Find the lines below that contain the string "this". Copy each one.
** BEGIN Supplied entries **
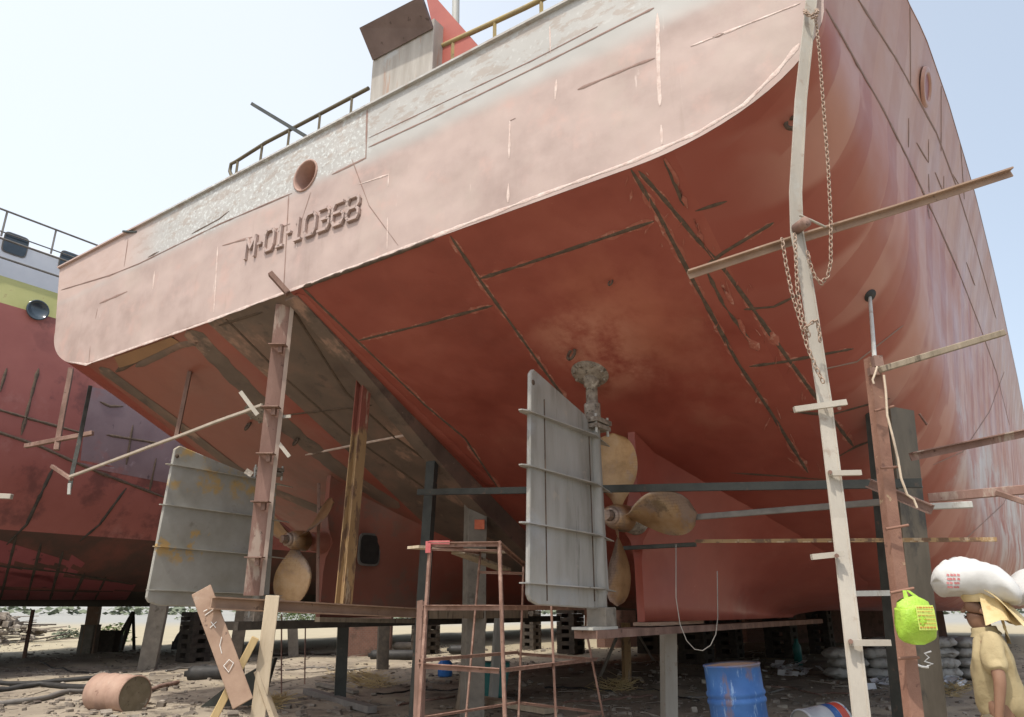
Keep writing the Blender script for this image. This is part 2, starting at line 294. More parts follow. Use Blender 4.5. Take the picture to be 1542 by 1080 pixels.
SACKW = mat('white_woven_sack', [(.50, .50, .485, 1), (.60, .60, .58, 1)], sc=5, rough=.75, bump=.12, bsc=60, over=[('n', (.62, .58, .5, 1), .4, 6, .58, .66)])
SACKG = mat('grey_woven_sack', [(.30, .29, .27, 1), (.44, .43, .40, 1)], sc=3, rough=.85, bump=.2, bsc=40, over=[('n', (.2, .17, .14, 1), .6, 5, .56, .66)])
SACKR = mat('sack_print', [(.50, .16, .16, 1), (.55, .25, .25, 1)], sc=30, rough=.8, bump=0)
SKIN = mat('skin', [(.20, .105, .065, 1), (.27, .155, .10, 1)], sc=6, rough=.5, bump=.05)
SHIRT = mat('tan_shirt_cloth', [(.35, .28, .155, 1), (.44, .36, .21, 1)], sc=4, rough=.9, bump=.5, bsc=11, dent=.03, over=[('n', (.36, .29, .16, 1), .5, 3, .56, .66)])
TROU = mat('printed_cloth', [(.10, .085, .06, 1), (.17, .14, .09, 1)], sc=10, rough=.9, bump=.2, over=[('n', (.35, .27, .15, 1), .7, 9, .56, .62)])
CLOTH = mat('yellow_head_cloth', [(.55, .42, .20, 1), (.68, .55, .32, 1)], sc=7, rough=.9, bump=.2, over=[('n', (.42, .26, .1, 1), .5, 8, .58, .66)])
HAIR = mat('black_hair', [(.012, .01, .009, 1), (.03, .025, .02, 1)], sc=30, rough=.6, bump=.3)
DCL = mat('dark_work_clothes', [(.03, .03, .035, 1), (.07, .065, .065, 1)], sc=8, rough=.9, bump=.2)
LIME = mat('lime_plastic', [(.27, .46, .035, 1), (.40, .60, .08, 1)], sc=9, rough=.35, bump=.8, bsc=16, dent=.02)
PRINT = mat('red_print', [(.45, .17, .05, 1), (.5, .25, .06, 1)], sc=20, rough=.7, bump=0)
LIMEP = mat('yellow_print_panel', [(.45, .56, .10, 1), (.52, .62, .15, 1)], sc=12, rough=.45, bump=0)
CHK = mat('chalk', [(.75, .75, .72, 1), (.85, .85, .82, 1)], sc=20, rough=.95, bump=0)
WHP = mat('white_painted_house', [(.62, .64, .68, 1), (.72, .73, .76, 1)], sc=1.2, rough=.5, bump=.03)
YGP = mat('yellow_green_paint', [(.36, .36, .13, 1), (.44, .43, .19, 1)], sc=1.5, rough=.6, bump=.05, over=[('n', (.3, .22, .1, 1), .6, 3, .62, .68)])
NHULL = mat('neighbour_red', [(.27, .085, .07, 1), (.36, .13, .11, 1)], sc=.5, rough=.6, bump=.05, over=[
    ('n', (.13, .05, .045, 1), .75, .7, .50, .62), ('n', (.38, .17, .15, 1), .5, .9, .58, .68), ('n', (.08, .07, .06, 1), .7, 3, .66, .7, (1, .3, 1))])
PURP = mat('purple_primer', [(.19, .13, .14, 1), (.26, .19, .20, 1)], sc=1.2, rough=.7, bump=.08, over=[('n', (.36, .3, .33, 1), .5, 1.6, .6, .68), ('n', (.07, .05, .06, 1), .8, 2, .64, .69, (2, 2, .7)), ('n', (.3, .12, .11, 1), .5, 1, .55, .66)])
MARO = mat('maroon_plate', [(.21, .055, .06, 1), (.30, .09, .10, 1)], sc=1.5, rough=.55, bump=.06, over=[('n', (.04, .025, .025, 1), .8, 2.5, .6, .66)])
GLASS = mat('dark_window_glass', [(.03, .045, .055, 1), (.06, .08, .1, 1)], sc=2, rough=.12, bump=0, spec=.6)
RAILY = mat('yellow_rail_paint', [(.36, .26, .08, 1), (.30, .24, .14, 1)], sc=6, rough=.6, bump=.2, over=[('n', (.14, .09, .05, 1), .7, 8, .56, .64)])
RAILD = mat('dark_rail', [(.10, .085, .055, 1), (.17, .14, .085, 1)], sc=6, rough=.6, bump=.2)
HOOD = mat('brown_plate', [(.14, .10, .09, 1), (.21, .155, .14, 1)], sc=3, rough=.6, bump=.08, over=[('n', (.06, .04, .03, 1), .6, 7, .6, .66)])
VENT = mat('streaked_grey_plate', [(.30, .27, .23, 1), (.44, .41, .37, 1)], sc=2.6, stretch=(4, 4, .4), rough=.6, bump=.1, over=[('n', (.36, .2, .13, 1), .6, 3, .55, .66, (4, 4, .4)), ('n', (.45, .46, .46, 1), .6, 3, .6, .7)])
REDP = mat('signal_red_paint', [(.33, .085, .065, 1), (.40, .12, .09, 1)], sc=2, rough=.5, bump=.05)
TEAL = mat('teal_plastic', [(.02, .13, .12, 1), (.04, .2, .18, 1)], sc=4, rough=.4, bump=.1)
BLUP = mat('blue_plastic', [(.03, .14, .45, 1), (.06, .22, .6, 1)], sc=4, rough=.3, bump=0)
HOTP = mat('pink_tape', [(.42, .09, .09, 1), (.5, .16, .15, 1)], sc=9, rough=.5, bump=0)
CANL = mat('can_label', [(.42, .46, .50, 1), (.55, .58, .6, 1)], sc=8, rough=.4, bump=.02, over=[('n', (.06, .1, .3, 1), .8, 6, .58, .62)])
CANR = mat('can_red_band', [(.5, .06, .04, 1), (.55, .1, .06, 1)], sc=8, rough=.4, bump=0)
LEAF = mat('scrub_leaves', [(.06, .09, .025, 1), (.13, .17, .05, 1)], sc=3, rough=.7, bump=0)
STRAW = mat('dry_straw', [(.38, .28, .12, 1), (.5, .38, .2, 1)], sc=5, rough=.9, bump=0)
FARG = mat('far_scrub', [(.10, .12, .08, 1), (.17, .19, .13, 1)], sc=2, rough=.9, bump=0)
GRND = mat('yard_dirt', [(.17, .142, .107, 1), (.30, .255, .195, 1), (.42, .36, .275, 1)], sc=.55, det=12, rough=.95, bump=.9, bsc=5, over=[
    ('n', (.12, .095, .075, 1), .8, 1.6, .54, .64), ('n', (.45, .38, .26, 1), .6, .35, .52, .64), ('n', (.08, .065, .05, 1), .8, 7, .60, .66), ('n', (.5, .46, .39, 1), .7, 11, .63, .68),
    ('box', (.36, .31, .205, 1), .8, [(1, 22, 34, None, None)], 9, .1), ('box', (.27, .275, .265, 1), .85, [(1, 60, 95, None, None)], 14, .05)])
DEBR = mat('debris_mix', [(.07, .055, .045, 1), (.2, .17, .14, 1), (.42, .38, .32, 1)], sc=1.9, rough=.95, bump=.2)
WHITEP = mat('white_plastic_scraps', [(.6, .62, .64, 1), (.75, .77, .8, 1)], sc=4, rough=.5, bump=0)

# ------------------------------------------------------------------ ground
def hgt(x, y):
    d = sqrt(x*x+y*y); k = 1/(1+(d/70)**2)
    return .10*noise.noise(V((x*.25, y*.25, 0)))*k + .06*noise.noise(V((x*1.1, y*1.1, 3)))*k + .02*noise.noise(V((x*4, y*4, 9)))*k*(d < 40) + .17*exp(-((x-2.7)**2+(y-8.6)**2)/4)
def axis_pts():
    a = [i*.22 for i in range(0, 120)]; st = .25
    while a[-1] < 1500: st *= 1.12; a.append(a[-1]+st)
    return a
ap = axis_pts(); xs = [-q for q in ap[:0:-1]] + ap; ys = [-q for q in ap[:0:-1] if q < 1500][-60:] + ap
xs = [x - 4 for x in xs]
g = MB(); g.grid([[V((x, y, hgt(x, y))) for x in xs] for y in ys], True)
go = g.build('ground', GRND, loc=(0, 0, 0)); tag(go, 'bare littered dirt of the ship breaking yard', 'ground', kind='structure')
wtr = MB(); wtr.add([(-1500, 190, .02), (-1500, 260, .02), (600, 330, .02), (600, 250, .02)], [(0, 3, 2, 1)])
def gz(p): return V((p[0], p[1], hgt(p[0], p[1])))
def G(px, py): return gz(AZ(px, py, 0))

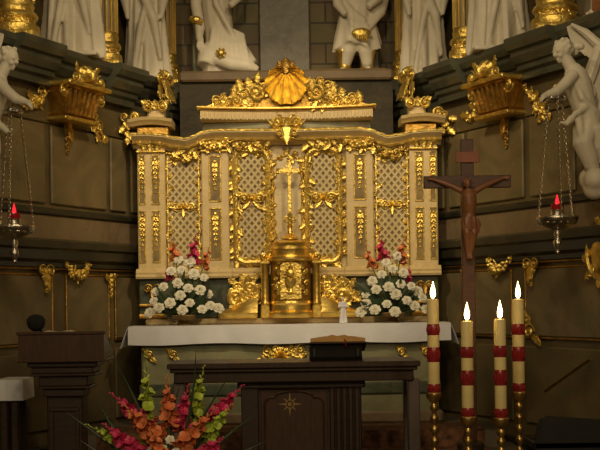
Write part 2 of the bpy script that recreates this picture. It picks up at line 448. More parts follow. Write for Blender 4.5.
# apse back wall with stone blocks, grey central panel and a ledge for statues
struct(MB().box(-1.7, 1.7, 13.45, 13.7, .15, 7.2).build('wall_back', M['blocks']))
gp = MB().cbox(-.30, .28, 13.40, 13.46, 4.0, 6.8, .02)
M['grey'] = marble('clouded_grey_marble', (.10,.085,.06), (.22,.19,.14), (.28,.24,.18), .4, 3.0, 12)
struct(gp.build('trim_%d' % tn, M['grey'])); tn += 1
fl = MB()
for s in (-1, 1): fl.cbox(.93*s-.11, .93*s+.11, 13.25, 13.46, 4.0, 7.0, .02)
struct(fl.build('trim_%d' % tn, M['lgreen'])); tn += 1
M['ledge'] = simple('brown_ledge_stone', (.15,.10,.05), .6, 0, .3, 5)
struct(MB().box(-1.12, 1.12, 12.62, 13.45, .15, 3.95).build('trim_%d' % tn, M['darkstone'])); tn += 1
struct(MB().cbox(-1.12, 1.12, 12.56, 13.45, 3.95, 4.06, .02).build('trim_%d' % tn, M['ledge'])); tn += 1
# predella: carpeted steps up to the high altar
st = MB()
for (y0, z1, hx) in ((10.55,.30,2.05),(10.85,.45,1.9)): st.box(-hx, hx, y0, 12.3, .15, z1)
struct(st.build('stair_step', M['floor'])); 
cp = MB(); cp.rings([[(x, y, z) for y, z in ((11.42,.452),(10.84,.452),(10.84,.302),(10.54,.302),(10.54,.16),(10.525,.16),(10.525,.316),(10.825,.316),(10.825,.466),(11.42,.466))] for x in (-1.75, 1.75)])
tag(cp.build('carpet', M['carpet']), 'red-brown patterned carpet on the steps below the high altar', 'carpet')

# ================================================================== COLUMNS ON THE CORNICE
colspec = [(110, 65, .115, .165, 'between the two robed statues'), (170, 92, .105, .155, 'next to the central niche'), (20, 43, .16, .215, 'at the outer end of the cornice')]
for s, nm in SIDES:
    for px, py, r, rb, where in colspec:
        a, b = rect(px, py); pxm = px if s < 0 else 2*XC - px
        u, z, d = wall_hit(-1, px, py, .0)
        n = -.05
        b0 = wp(s, u, n, ZC)
        t = thing('gilded_column', 'fluted column with gilded base and reeds %s, on %s' % (where, nm), 'column', b0, 'columns of the upper altar')
        x, y = b0.x, b0.y
        g = MB()
        h = .36
        g.cbox(x-rb, x+rb, y-rb, y+rb, ZC, ZC+.07, .012)
        g.lathe([(rb*.98,.07),(rb*1.02,.10),(rb*.98,.135),(rb*.86,.15),(rb*.82,.185),(rb*.92,.20),(rb*.95,.225),(rb*.88,.25),(rb*.78,.26),(rb*.76,.29),(rb*.80,.31),(rb*.76,.34),(r*1.02,.36)], (x, y, ZC), 28)
        rocaille(g, lambda a, b, c: Vector((x + (rb*.84+c)*math.sin(a/rb), y - (rb*.84+c)*math.cos(a/rb), ZC + b)), [(-rb*1.3, .19),(rb*1.3,.19)], .06, 11, .035, 0)
        g.build('base', M['gold'], t, smooth=35)
        MB().lathe([(r,.35),(r*1.01,1.2),(r*.94,3.0)], (x, y, ZC), 32).build('shaft', M['shaft'], t, smooth=35)
        fl = MB()
        for k in range(14):
            q = 2*PI*k/14
            fl.tube([(x + r*math.cos(q)*f, y + r*math.sin(q)*f, ZC + zz) for zz, f in ((.36,1.0),(1.2,1.01),(2.98,.94))], r*.135, 6)
        fl.build('gilded_fluting', M['goldsm'], t, smooth=True)
        if px == 170:
            bk = MB(); ub, zb_, _ = wall_hit(-1, 164, 93, .30); FB = wallF(s, ub, ZC, .29)
            for q in (-1, 1): scroll(bk, FB, q*.09, -.04, .08, PI/2, 1.4, q, .022, .02); scroll(bk, FB, q*.07, -.20, .06, -PI/2, 1.3, -q, .02, .0); leaf(bk, FB, q*.05, -.08, -PI/2 + q*.5, .22, .05, .02)
            leaf(bk, FB, 0, .04, -PI/2, .34, .07, .03); shell(bk, FB, 0, -.04, .09, 5, depth=.04, c=.02)
            bk.build('gilded_bracket', M['gold'], t, smooth=True)
        MB().cbox(x-rb, x+rb, y-rb, y+rb, ZC+3.0, ZC+3.12, .02).lathe([(r,2.75),(r*1.1,2.8),(r*1.4,2.95),(rb,3.0)], (x,y,ZC), 28).build('capital', M['gold'], t, smooth=35)
# ================================================================== ROBED STATUES BETWEEN THE COLUMNS
for s, nm in SIDES:
    for px, rx, ry, seed, where in ((70, .265, .20, 3, 'outer'), (145, .215, .175, 5, 'inner')):
        u, z, d = wall_hit(-1, px, 55, -.08)
        p = wp(s, u, -.06, ZC)
        F = lambda x, y, zz, p=p: Vector((p.x + x, p.y + y, p.z + zz))
        lab = {('outer',-1): 'white stucco statue in a long robe between the two outer gilded columns, above the lectern',
               ('inner',-1): 'white stucco statue in a long robe on the cornice beside the kneeling statue',
               ('outer', 1): "white stucco statue in a long robe on the cornice above the angel's outstretched arm",
               ('inner', 1): 'white stucco statue in a long robe on the cornice above the crucifix'}[(where, s)]
        robed_statue('robed_statue', F, 1.75, rx, ry, seed + s, lab, 'statue', 'robed statues on the cornice', M['white'], p)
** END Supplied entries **
-- Worked answer --
Keep writing the Blender script for this image. This is part 2, starting at line 294. More parts follow. Use Blender 4.5. Take the picture to be 1542 by 1080 pixels.
Write part 2 of the bpy script that recreates this picture. It picks up at line 448. More parts follow. Write for Blender 4.5.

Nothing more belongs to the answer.